Pour le comprendre il faut remonter à Prince of Persia. Sands of Time pour ne pas le nommer, qui cartonne en 2003 et tape dans l’œil d’Hollywood et notamment Jerry Bruckheimer qui voit dans le prince virevoltant un joli moyen de réitérer le coup de poker Pirate of the Caribbean
En 2004, alors fort occupé à regarnir son portfolio Ubisoft cède les droits qu’il co-détient avec Jordan Mechner tout content de travailler sur un script de film. L’industrie du film étant du genre à prendre son temps, le tournage ne débute qu’en 2008 et le film lui-même n’est pas sur les écrans avant 2010 ce qui n’arrange pas du tout les affaires d’Ubi.

Non seulement le succès échappe complètement aux Bretons d’un point de vue financier puisque Bruckheimer (le producteur) et Disney (le distributeur) se partagent tous les profits qui excèdent plutôt largement le coût de production. Mais en plus, le timing est particulièrement mauvais puisque les jeux PoP ont, entre-temps, lassé le public et n’accompagne le film qu’un Forgotten Sands pas fameux-fameux pendant que Sands of time, le jeu éponyme du film est bradé dans des bacs à promo à la Fnac pour cause de back-catalogue vieillissant. Le tout étant, bien sûr, cannibalisé par les ventes grandissantes d’Assassin’s Creed II, nouveau poulain maison sur lequel tout a été misé.

Pas besoin d’être un génie pour comprendre qu’il n’était pas question pour Ubi de vendre sa nouvelle poule aux œufs d’or à un studio hollywoodien. Il s’agissait désormais de produire ses propres films en en gardant le plus de contrôle possible. Ainsi naquit Ubi Motion Picture avec pour mission d’adapter les grands succès maison, dont le premier devait être Assassin’s Creed.
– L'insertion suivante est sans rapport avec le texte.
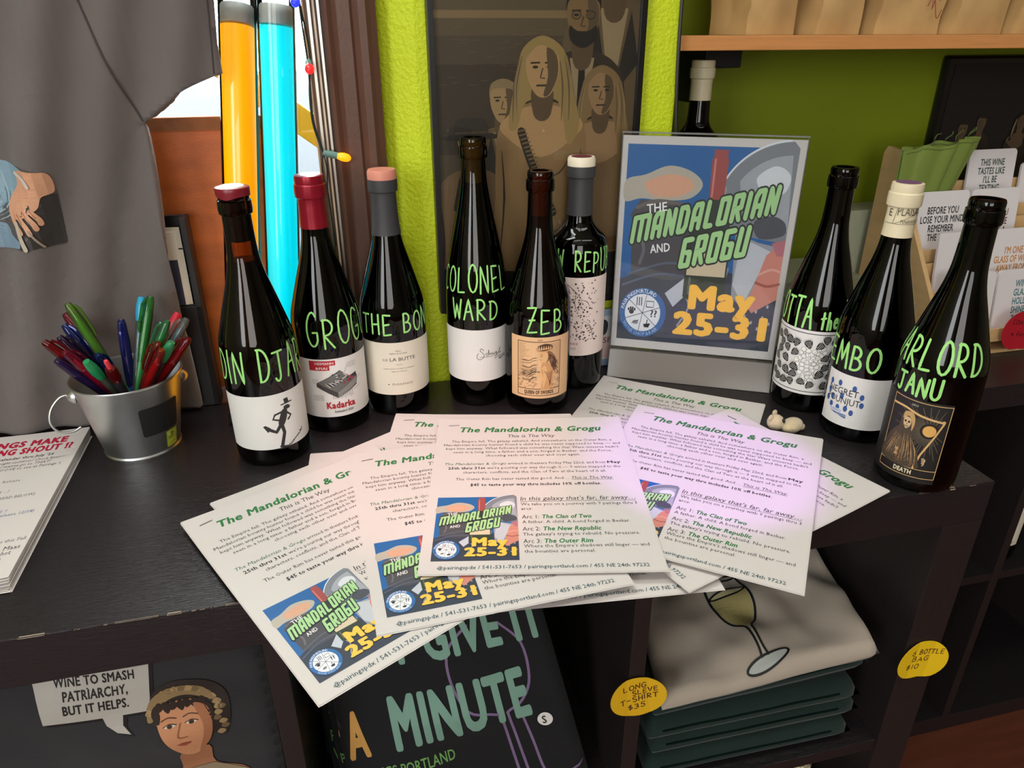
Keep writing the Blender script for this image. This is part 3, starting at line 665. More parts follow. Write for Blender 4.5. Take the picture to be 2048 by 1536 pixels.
B6 = bottle(.0385, .356, .297, 'bordeaux', 'wine bottle with blush label of a dotted branching tree, behind the brown bottle', G_BLK,
  dict(capsule=(.228, C_GRY, mat('ivory_cap', (232, 222, 198), .45), .0095, mat('dark_red_disc', (110, 40, 50), .5)), label=(.050, .156, -.05, .052, lab_serpent, PK), hand=[('NEW', -72, -26, .163, .027, 0, 7), ('REPUBLIC', -6, 130, .163, .027, 0, 8)], hw=.0021), group=GRP)
B7 = bottle(.307, .221, .295, 'burgundy', 'wine bottle with black and white strawberry label beside the upright sign', G_BLK,
  dict(label=(.026, .110, -.058, .063, lab_berries, WH), cork=mat('rosy_cork', (186, 128, 120), .7), hand=[('ROTTA', -98, -2, .1135, .036, -.03, 9), ('the', 8, 40, .1135, .021, 0, 10), ('HUTT', 50, 120, .1135, .034, 0, 11)], hw=.0027), group=GRP)
B8 = bottle(.323, .139, .291, 'burgundy', 'wine bottle with printed cream capsule and blue dotted white label', G_BLK,
  dict(capsule=(.236, C_CRM, mat('purple_disc', (112, 76, 116), .5)), neck=cap_plais, label=(.018, .082, -.045, .06, lab_dots, WH), hand=[('EMBO', -76, 24, .0905, .030, -.02, 12)], hw=.0028), group=GRP)
B9 = bottle(.319, .034, .295, 'burgundy', 'black wine bottle at the counter front with gold hooded reaper label', G_BLK,
  dict(label=(.012, .1035, -.062, .0205, lab_death, BK), cork=mat('peach_cork', (222, 170, 138), .7), hand=[('WARLORD', -98, 62, .1350, .031, .0, 13), ('JANU', -56, 12, .1060, .0205, .02, 14)], hw=.0028), group=GRP)
B10 = bottle(.262, .5, .318, 'bordeaux', 'dark wine bottle with cream cap in the green recess behind the sign', G_BLK,
  dict(capsule=(.266, C_CRM, C_CRM), label=(.11, .165, -.03, .03, lambda a: (a.ell(0, .14, .02, .018, '2c2a28'), a.up(), a.line(el(0, .14, .018, .016), .0008, '55524c')), mat('dark_label', (16, 15, 15), .5))), z=.0805)
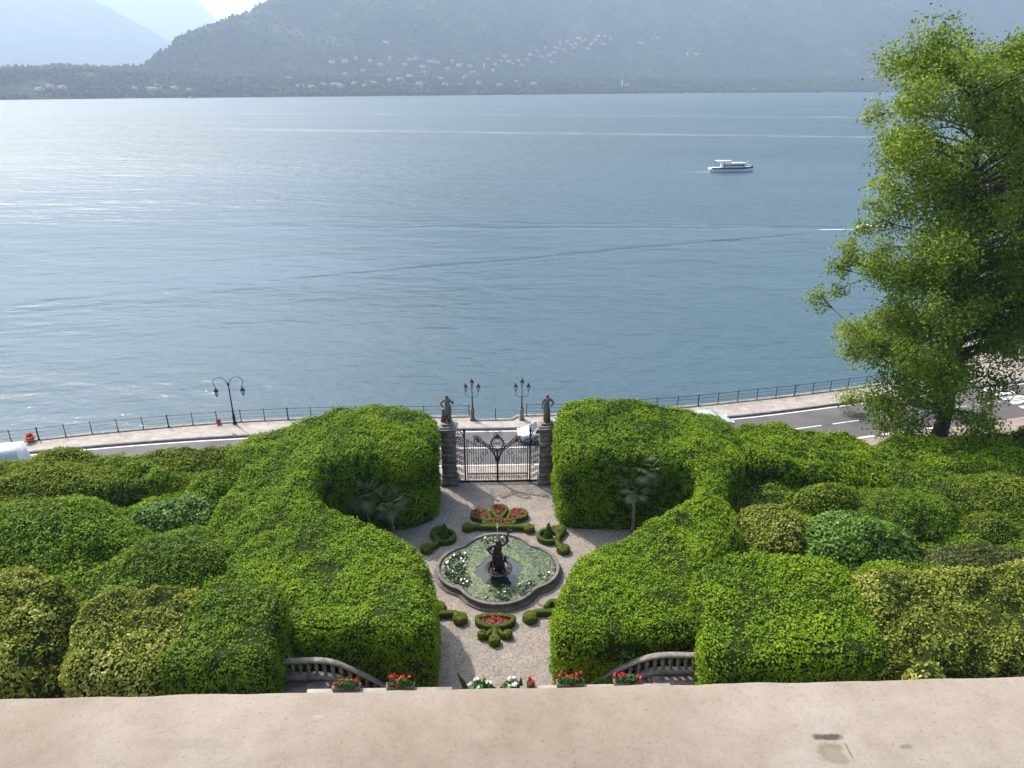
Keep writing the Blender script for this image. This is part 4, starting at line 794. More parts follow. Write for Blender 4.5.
def triple(x, label):
    p = spot(x, 420, KH); root = thing('street_lamp', label, 'street lamp', (p[0], 53.72, KH), group='lamps by the lake'); root.scale = (.93, .93, .92)
    g = Geo(); g.box((0, 0, .12), (.44, .44, .24), bev=.02); g.box((0, 0, .62), (.32, .32, .80), bev=.02); g.box((0, 0, 1.06), (.4, .4, .10), bev=.02); g.build('pedestal', GREYST, root)
    g = Geo(); g.lathe([(.13, 1.1), (.13, 1.18), (.07, 1.3), (.05, 2.2), (.065, 2.25), (.04, 2.3), (.035, 3.2), (.06, 3.25), (.03, 3.3)], seg=8); g.build('pole', IRON, root)
    lantern(root, (0, 0, 3.35), .16)
    for sgn in (-1, 1):
        g = Geo(); g.tube([(0, 0, 2.35), (sgn * .2, 0, 2.25), (sgn * .42, 0, 2.32), (sgn * .56, 0, 2.55), (sgn * .56, 0, 2.8)], .022, 5); g.build('arm', IRON, root); lantern(root, (sgn * .56, 0, 2.9), .16)
triple(472.7, 'three-lantern lamp on a stone base, left of the lake landing'); triple(521.9, 'three-lantern lamp on a stone base, right of the lake landing')
def pot(x, y, r_, label, leafy):
    p = spot(x, y, KH); root = thing('flower_pot', label, 'pot', (p[0], p[1], KH), group='terracotta pots by the railing'); g = Geo(); g.lathe([(r_ * .6, 0), (r_ * .85, r_ * .9), (r_ * 1.0, r_ * 1.2), (r_ * 1.1, r_ * 1.2), (r_ * 1.1, r_ * 1.4), (r_ * .9, r_ * 1.4)], seg=12); g.build('bowl', TERRA, root, smooth=True)
    rng = np.random.default_rng(int(x)); g = Geo(); d = rng.normal(size=(160, 3)); d /= np.linalg.norm(d, axis=1)[:, None]; d[:, 2] = abs(d[:, 2]); leaves(g, d * r_ * leafy + [0, 0, r_ * 1.3], d, .16, .10, rng); g.build('flowers', RED, root)
pot(31, 442, .36, 'terracotta pot of red flowers at the left railing, near the white van', .62); pot(219, 424.5, .2, 'small terracotta pot beside the tall two-armed lamp', .75)
# ------------------------------------------------------------------ vehicles
def car(label, loc, rz, paint, van=False, name='parked_car', group='cars on the lake road'):
    root = thing(name, label, 'van' if van else 'car', loc, rz, group)
    if van: L_, Wd, st = 5.0, 1.95, [(-2.5, .35, 1.0, 1.0), (-2.45, .3, 2.3, .93), (0.9, .3, 2.35, .93), (1.5, .3, 1.95, .9), (1.9, .3, 1.15, .98), (2.35, .3, 1.0, .95), (2.5, .4, .75, .85)]
    else: L_, Wd, st = 4.1, 1.72, [(-2.05, .42, .82, .86), (-1.95, .3, .95, .95), (-1.2, .25, .98, 1.0), (0.0, .24, .96, 1.0), (1.0, .25, .92, 1.0), (1.7, .28, .80, .95), (2.05, .42, .62, .82)]
    g = Geo(); V = []; n = len(st); sec = 10
    for x, zb, zt, wk in st:
        w = Wd / 2 * wk
        for a, b in ((-.88, 0), (-1, .12), (-1, .55), (-.96, .88), (-.80, 1), (.80, 1), (.96, .88), (1, .55), (1, .12), (.88, 0)): V.append((x, a * w, zb + (zt - zb) * b))
    F = [(i * sec + k, (i + 1) * sec + k, (i + 1) * sec + (k + 1) % sec, i * sec + (k + 1) % sec) for i in range(n - 1) for k in range(sec)] + [tuple(range(sec)), tuple((n - 1) * sec + k for k in range(sec - 1, -1, -1))]
    g.add(V, F); g.build('body', paint, root, smooth=False)
    if not van:
        g = Geo(); cs = [(-1.9, .93, .74), (-1.35, 1.42, .60), (-.2, 1.46, .60), (.45, 1.38, .58), (1.15, .90, .74)]; zb = .88; V = []; 
        for x, z, w in cs: V += [(x, -w, z - .04), (x, -w * .9, z), (x, w * .9, z), (x, w, z - .04)]
        for x, z, w in cs: V += [(x, -.78, zb), (x, .78, zb)]
        F = [(4 * i + k, 4 * i + 4 + k, 4 * i + 5 + k, 4 * i + 1 + k) for i in range(4) for k in range(3)]; g.add(V, F)
        for i in range(4): b = 20 + 2 * i; g.f.setdefault(4, []).append((np.array([[4 * i, b, b + 2, 4 * i + 4], [4 * i + 3, 4 * i + 7, b + 3, b + 1]]), 0))
        g.build('cabin', paint, root)
        g = Geo()
        for s in (-1, 1):
            for x0, x1 in ((-1.45, -.55), (-.45, .62)): g.add([(x0 - .1, s * .775, .96), (x1 + .12, s * .775, .96), (x1 - .22, s * .64, 1.34), (x0 + .08, s * .64, 1.36)], [(0, 1, 2, 3), (3, 2, 1, 0)])
        g.build('side_window', DGLASS, root); g = Geo(); g.add([(1.13, -.66, .94), (1.13, .66, .94), (.52, .54, 1.36), (.52, -.54, 1.36)], [(0, 1, 2, 3)]); g.build('windscreen', DGLASS, root); g = Geo(); g.add([(-1.93, .64, .98), (-1.93, -.64, .98), (-1.42, -.54, 1.38), (-1.42, .54, 1.38)], [(0, 1, 2, 3)]); g.build('rear_window', DGLASS, root)
    else:
        g = Geo(); g.add([(1.93, -.8, 1.2), (1.93, .8, 1.2), (1.53, .72, 1.92), (1.53, -.72, 1.92)], [(0, 1, 2, 3)]); g.build('windscreen', DGLASS, root)
        g = Geo()
        for s in (-1, 1): g.add([(.5, s * .93, 1.15), (1.4, s * .92, 1.15), (1.25, s * .90, 1.62), (.5, s * .92, 1.65)], [(0, 1, 2, 3), (3, 2, 1, 0)])
        g.build('side_window', DGLASS, root)
    xw = L_ * .31
    for x in (-xw, xw):
        for s in (-1, 1):
            g = Geo(); g.tube([(x, s * (Wd / 2 - .2), .31), (x, s * (Wd / 2 + .012), .31)], .31, 16); w_ = g.build('wheel', RUBBER, root); g = Geo(); g.tube([(x, s * (Wd / 2 - .01), .31), (x, s * (Wd / 2 + .022), .31)], .19, 12); g.build('rim', CHROME, w_)
    for s in (-1, 1):
        g = Geo(); g.box((L_ / 2 - .10, s * .6, .66), (.22, .3, .13), bev=.03); g.build('headlight', GLASS, root); g = Geo(); g.box((-L_ / 2 + .04, s * .62, .72), (.10, .22, .18), bev=.02); g.build('tail_light', LRED, root)
        g = Geo(); g.box((.75, s * (Wd / 2 + .08), .98), (.12, .18, .12), bev=.03); g.build('mirror', paint, root)
car('white car on the road just behind the right side of the gate', (3.75, 50.3, .006), math.pi + R(2), WPAINT); car('silver car half hidden behind the right hedge by the promenade', (17.3, 52.0, .006), R(11), SILVER)
car('white van half hidden behind the left roadside hedge', (-36.3, 45.1, .006), R(193), WPAINT, True, 'white_van')

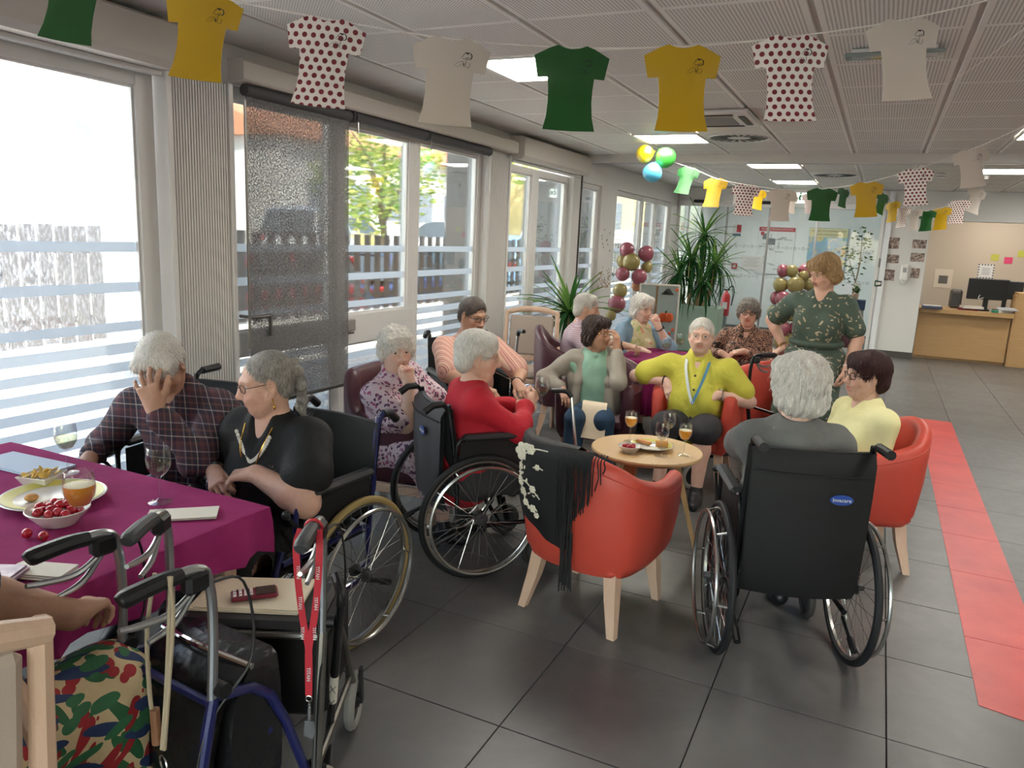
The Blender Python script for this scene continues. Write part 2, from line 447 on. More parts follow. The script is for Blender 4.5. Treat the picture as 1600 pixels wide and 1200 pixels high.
e.box((-.03, -.010, -.03), (.07, .004, .09)); e.prism([(.03, -.05), (.06, -.08), (.08, -.05), (.06, -.035), (.085, .0), (.055, .02), (.035, -.01)], -.012, -.0085, 'y'); e.ball((.06, -.010, .035), .014)
e.box((.115, -.010, -.03), (.03, .004, .06)); e.build('pictogram', G_, t, smooth=False)
for x, y, lb in ((.5, 10.5, 'round smoke detector on the ceiling left of the big white jersey'), (.95, 10.6, 'round smoke detector on the ceiling at far right')):
    t = thing('smoke_detector', lb, 'smoke detector', (x, y, ZC)); MB().lathe([(0, -.045), (.04, -.045), (.05, -.03), (.055, 0)], 20).build('body', FRAMEW, t)
    MB().torus((0, 0, -.03), .049, .004, seg=24, ts=5).build('vent_ring', DARKGR, t)
# ================================================================== window wall
XW = -3.28
wl = MB()
def wbox(m, y0, y1, z0, z1, x0=-.16, x1=0.): m.box((XW+(x0+x1)/2, (y0+y1)/2, (z0+z1)/2), (x1-x0, y1-y0, z1-z0))
wbox(wl, -4, 13.4, 2.36, ZC); wbox(wl, 2.76, 3.18, 0, 2.36); wbox(wl, 6.17, 6.61, 0, 2.36); wbox(wl, 8.26, 8.56, 0, 2.36, -.2, .03)
wbox(wl, 9.32, 9.93, 0, 2.36); wbox(wl, 12.86, 13.4, 0, 2.36); wbox(wl, -.3, .25, 0, 2.36); wbox(wl, -4, -3.3, 0, 2.36)
wbox(wl, 8.56, 9.32, 2.28, 2.36); wbox(wl, 9.93, 12.86, 2.28, 2.36)
wl = struct(wl.build('wall_left', WHITE, smooth=False))
def ribbed(y0, y1, z0, z1, x):
    pr = []; n = int((y1-y0)/.0175); dy = (y1-y0)/n
    for k in range(n):
        y = y0+k*dy; pr += [(x, y), (x+.009, y+dy*.22), (x+.009, y+dy*.62), (x, y+dy*.84)]
    pr.append((x, y1))
    P = np.array([[(a, b, z) for z in (z0, z1)] for a, b in pr]); m = MB().grid(P)
    m.box((x-.006, (y0+y1)/2, (z0+z1)/2), (.01, y1-y0, z1-z0)); return m.build('cladding_panel', CLAD, wl, smooth=False, recalc=False)
ribbed(2.80, 3.15, 0, 2.345, XW+.022); ribbed(6.20, 6.58, 0, 2.33, XW+.022)
for y0 in (2.755, 3.152): MB().box((XW+.02, y0+.017, 1.18), (.045, .034, 2.35), bevel=.003).build('corner_trim', FRAMEW, wl, smooth=False)
for y0 in (6.165, 6.58): MB().box((XW+.02, y0+.017, 1.18), (.045, .034, 2.35), bevel=.003).build('corner_trim', FRAMEW, wl, smooth=False)
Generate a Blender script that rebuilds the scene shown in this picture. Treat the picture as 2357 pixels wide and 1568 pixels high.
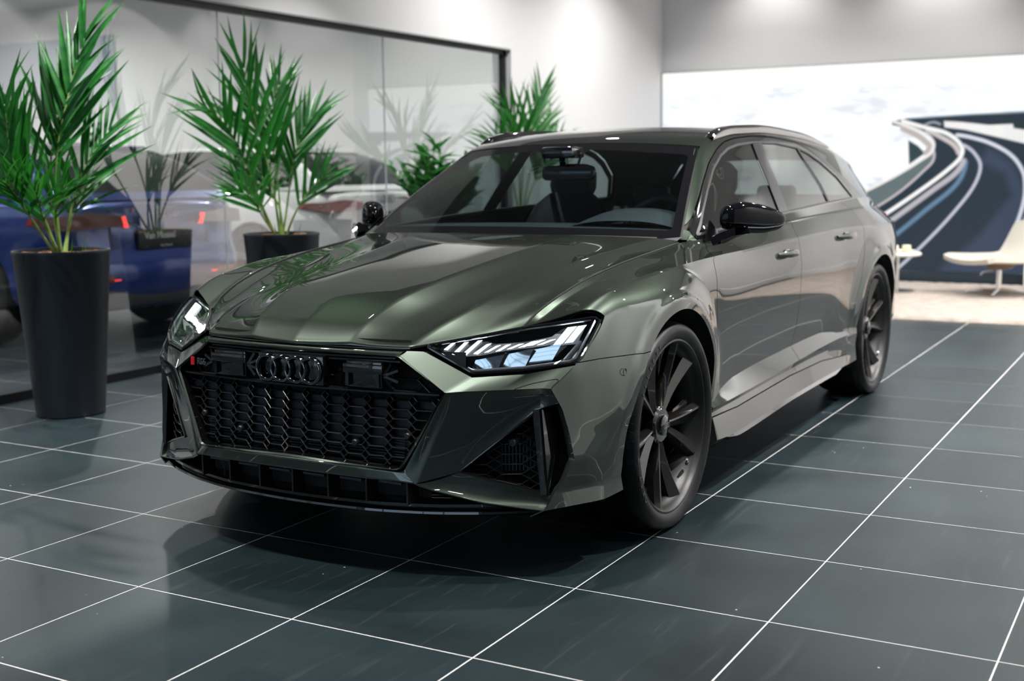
import bpy, bmesh, math, random
import numpy as np
from mathutils import Vector, Matrix

S = bpy.context.scene
for o in list(bpy.data.objects):
    bpy.data.objects.remove(o)

# ------------------------------------------------------------------ camera
cam_d = bpy.data.cameras.new('camera')
cam = bpy.data.objects.new('camera', cam_d)
S.collection.objects.link(cam)
S.camera = cam
cam_d.sensor_width = 36.0
cam_d.sensor_fit = 'HORIZONTAL'
cam_d.lens = 43.0118
CAM = (3.898018, 2.510918, 1.246069)
_R = ((-0.4936156, 0.8695977, -0.0119790), (0.1250785, 0.0573549, -0.9904876), (-0.8606387, -0.4904185, -0.1370793))
cam.matrix_world = Matrix(((_R[0][0], -_R[1][0], -_R[2][0], CAM[0]),
                           (_R[0][1], -_R[1][1], -_R[2][1], CAM[1]),
                           (_R[0][2], -_R[1][2], -_R[2][2], CAM[2]),
                           (0, 0, 0, 1)))
cam_d.dof.use_dof = True
cam_d.dof.focus_distance = 3.95
cam_d.dof.aperture_fstop = 2.6
cam_d.clip_start = 0.05

# ------------------------------------------------------------------ world, exposure
W = bpy.data.worlds.new('world')
S.world = W
W.use_nodes = True
_bg = W.node_tree.nodes['Background']
_bg.inputs[0].default_value = (0.55, 0.72, 0.90, 1)
_bg.inputs[1].default_value = 4.5
S.view_settings.view_transform = 'Standard'
S.view_settings.look = 'None'
S.view_settings.gamma = 1.0
S.view_settings.exposure = -1.15
S.view_settings.use_curve_mapping = False
S.cycles.use_denoising = True
S.cycles.use_adaptive_sampling = True
S.cycles.adaptive_threshold = 0.05
S.cycles.max_bounces = 7
S.cycles.diffuse_bounces = 3
S.cycles.glossy_bounces = 4
S.cycles.transmission_bounces = 4
S.cycles.transparent_max_bounces = 24
S.cycles.caustics_reflective = False
S.cycles.caustics_refractive = False
S.cycles.sample_clamp_indirect = 6.0

CEIL = 3.88         # ceiling height
def area_light(name, loc, size, energy, color=(1, 1, 1), rot=(0, 0, 0), size_y=None):
    d = bpy.data.lights.new(name, 'AREA')
    d.shape = 'RECTANGLE' if size_y else 'SQUARE'
    d.size = size
    if size_y:
        d.size_y = size_y
    d.energy = energy
    d.color = color
    o = bpy.data.objects.new(name, d)
    o.location = loc
    o.rotation_euler = rot
    S.collection.objects.link(o)
    return o

def disc_light(name, loc, energy, color=(1, .98, .95), size=.13, spread=math.radians(112)):
    d = bpy.data.lights.new(name, 'AREA'); d.shape = 'DISK'; d.size = size; d.energy = energy; d.color = color; d.spread = spread
    o = bpy.data.objects.new(name, d); o.location = loc; COLL.objects.link(o); return o
COLL = S.collection
# recessed downlights of the showroom ceiling
DOWN = [(x, y) for x in (-7.6, -5.3, -3.0, -.7, 1.6, 3.9, 6.2) for y in (-2.0, .5, 2.6)]
for x, y in DOWN:
    disc_light('downlight_lamp', (x, y, CEIL - .03), {-2.0: 120, .5: 95, 2.6: 270}[y] * (1 if x < 0 else (.15 if y > 2 else 1.0) if x < 2 else {-2.0: .9, .5: .35, 2.6: .1}[y]), spread=math.radians(128 if x < -5 else {-2.0: 86, .5: 96, 2.6: 118}[y]))
# wall washers in front of the mural wall
for y in (-3.4 + .0, -1.82, -.07, 1.7, 3.0):
    if y < -3.1: continue
    d = bpy.data.lights.new('wall_washer_lamp', 'SPOT'); d.energy = 130; d.spot_size = math.radians(104); d.spot_blend = .9; d.shadow_soft_size = .06; d.color = (1, .97, .93)
    o = bpy.data.objects.new('wall_washer_lamp', d); o.location = (-9.20, y, CEIL - .05); o.rotation_euler = (0, math.radians(12), 0); COLL.objects.link(o)
# lamps of the neighbouring hall
for x, y in [(x, y) for x in (-7.5, -4, -.5, 3) for y in (-5.5, -9, -13)]:
    disc_light('hall_lamp', (x, y, CEIL - .03), (210 if y > -7 else 70) if y > -12 else 330, spread=math.radians(165))

# ------------------------------------------------------------------ helpers
COL = S.collection
def mesh_obj(name, V, F, mat, parent=None, smooth=True, sharp=None, mats=None, midx=None):
    me = bpy.data.meshes.new(name)
    V = np.asarray(V, float)
    me.from_pydata(V.tolist(), [], [tuple(int(i) for i in f) for f in F])
    me.update()
    for m in (mats or [mat]):
        me.materials.append(m)
    n = len(me.polygons)
    if n:
        me.polygons.foreach_set('use_smooth', [bool(smooth)] * n)
        if midx is not None:
            me.polygons.foreach_set('material_index', list(midx))
        if smooth and sharp:
            me.set_sharp_from_angle(angle=math.radians(sharp))
    o = bpy.data.objects.new(name, me)
    COL.objects.link(o)
    if parent is not None:
        o.parent = parent
    return o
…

Sauf que dans l’industrie du cinéma, tout est plus lent que dans le jeu vidéo, même et surtout quand on essaye de faire les choses soi-même. C’est comme ça que le film de ce noël n’a rien à voir avec les trois précédents jeux. C’est comme ça que le film tombe la première année où les gens ne veulent plus d’Assassin’s Creed. C’est comme ça que le film est surpris à mettre Yves Guillemot en porte à faux quand il se défend de faire la même chose que Bolloré. Et c’est comme ça que le film se ramasse à la petite cuillère en face d’un Disney qui aligne les Star Wars et les Marvel comme les strikes au bowling.

Toute la question sera donc de savoir si Ubisoft va absorber ses pertes, se refaire sur le marché de la VOD et revenir dans 3 ans avec un film the Division (quand plus personne ne voudra de the Division) ou s’il jettera l’éponge tout de suite en se disant que le cinéma c’est très compliqué quand même.

Vu les investissements effectués jusqu’à présent, les projets qui doivent encore être en pleine phase de pré-prod et l’engagement tous azimuts de la bande à Guillemot, je me dis que tout ça risque de ne pas finir à la poubelle au premier échec venu, mais il faut aussi prendre en compte qu’Ubi est une entreprise qui a la culture de la réaction. A tout événement sa réponse, à toute demande sa contre-proposition. D’où une très persistante habitude de patcher ce qui ne plait pas, d’où une habitude de faire des suites et de corriger le tir, d’où une obsession presque malsaine pour le benchmark et le postmortem tant interne qu’externe.

Seulement avec des temps de développement de l’ordre d’une génération de console, le business du film va nécessiter flair, anticipation et vision à long terme.
Soit pas tout à fait la carte de visite d’une boite qui n’a pas vu venir son propre rachat.